Wednesday, April 1, 2009

James Bond: Polestar

Here's how this works. I read a book or two and tell you about them and try not to get too long-winded. This time, a review of James Bond: Polestar (volume seventeen) (Titan, 2008).



At last, we've reached the end of Titan's reprints of the James Bond newspaper strip. Well, not quite... while this edition finishes up the run with the strip's final two stories from British papers, and three others which had only seen print in Europe, Titan was forced to skip over two books which should have reprinted 1970s adventures because of some unspecified problem or other, and those are due out later on. But arranged sequentially, this is book seventeen, even though it's the fifteenth published.

You can tell I don't have a lot to say about this one, can't you? There's just so little of interest here. Lawrence's work on the strip was frequently patchy, with clever ideas offset by downright dumb ones, but there's nothing in these five stories worth remembering. The artwork is uninspired and even the reliable Yaroslav Horak, returning for his first Bond stories in many years, was on autopilot.
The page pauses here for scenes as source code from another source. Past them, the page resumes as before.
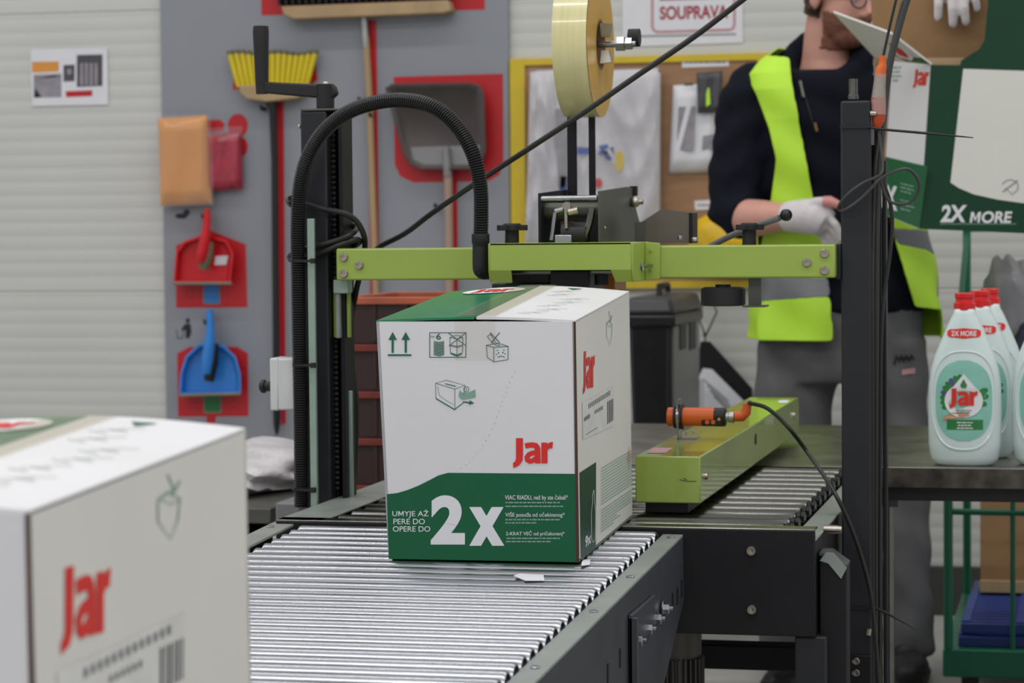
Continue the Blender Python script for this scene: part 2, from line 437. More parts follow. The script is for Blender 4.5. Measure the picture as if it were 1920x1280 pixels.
conv = thing('roller_conveyor', 'inclined roller conveyor with close-set zinc rollers carrying the two white cartons', 'conveyor', (-0.875, 2.2, 0))
# rollers
RR = 0.0192; PITCH = 0.0409
def roller_mesh():
    m = MB(); c0 = T(-1.137, -0.016, -RR); c1 = T(-0.606, -0.016, -RR); L = (c1 - c0).length
    m.lathe(c0, EX, [(0.003, 0.003), (RR * 0.72, 0.003), (RR * 0.8, 0.0), (RR * 0.93, 0.0), (RR, 0.004), (RR, L - 0.004), (RR * 0.93, L), (RR * 0.8, L), (RR * 0.76, L - 0.007), (0.003, L - 0.007)], 28)
    return m
r0 = build('roller', roller_mesh(), 'zinc', conv, smooth=35)
hub0 = MB(); hub0.cyl(T(-0.614, -0.016, -RR), T(-0.600, -0.016, -RR), 0.0055, seg=8); hub0 = build('axle', hub0, 'chain', r0, smooth=35)
hub1 = MB(); hub1.cyl(T(-1.150, -0.016, -RR), T(-1.134, -0.016, -RR), 0.0125, seg=10); hub1 = build('axle', hub1, 'flange', r0, smooth=35)
k = 1
while -0.016 - k * PITCH > S0:
    c = copy_tree(r0, ES * (-k * PITCH), conv); c.location = WL[c.name] - WL[conv.name]
    k += 1
# rails: flange and web
build('rail_flange', tbox(-0.604, CR, S0, 0.027, FH - 0.004, FH), 'flange', conv, bevel=0.001)
def rail_web(x0, x1, h_=-0.004, S1=S1):
    m = MB(); P = [(S0, h_), (S1, h_), (S1, -0.105), (-0.155, -0.190), (-0.36, -0.190), (-0.42, -0.205), (S0, -0.205)]
    m.prism([T(x0, s, h) for s, h in P], EX * (x1 - x0)); return m
build('rail_web', rail_web(CR - 0.004, CR, FH - 0.004, 0.027), 'railgrey', conv)
build('rail_flange', tbox(CL, -1.150, S0, S1, -0.004, 0.0), 'flange', conv, bevel=0.001)
build('rail_web', rail_web(CL, CL + 0.004), 'railgrey', conv)
build('rail_liner', tbox(-0.604, -0.601, S0, S1, -0.06, FH - 0.004), 'lipgrey', conv)
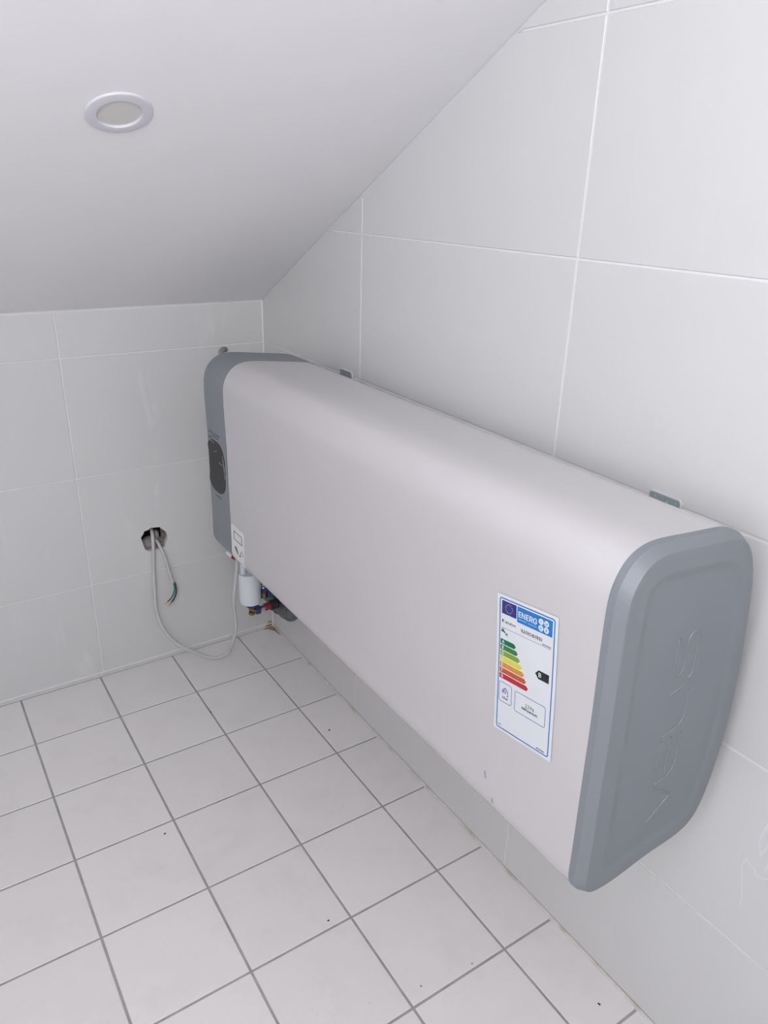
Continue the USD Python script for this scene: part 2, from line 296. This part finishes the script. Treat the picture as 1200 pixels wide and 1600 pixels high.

The villainous schemes are eye-rollingly silly and the plots are childishly simple.

Put another way, the baddie in the title story disposes of his enemies by stripping them naked and kicking them into the arctic snow to freeze to death. But they somehow die standing up, so that Bond can find gorgeous naked ladies in blocks of ice. Add to this trained attack bats and fake sea serpents and a "punk" rock star who wouldn't have been out of place on Quincy but commands the biggest worldwide audience you ever saw, and I can't even recommend this mess to Bond fans, only completists.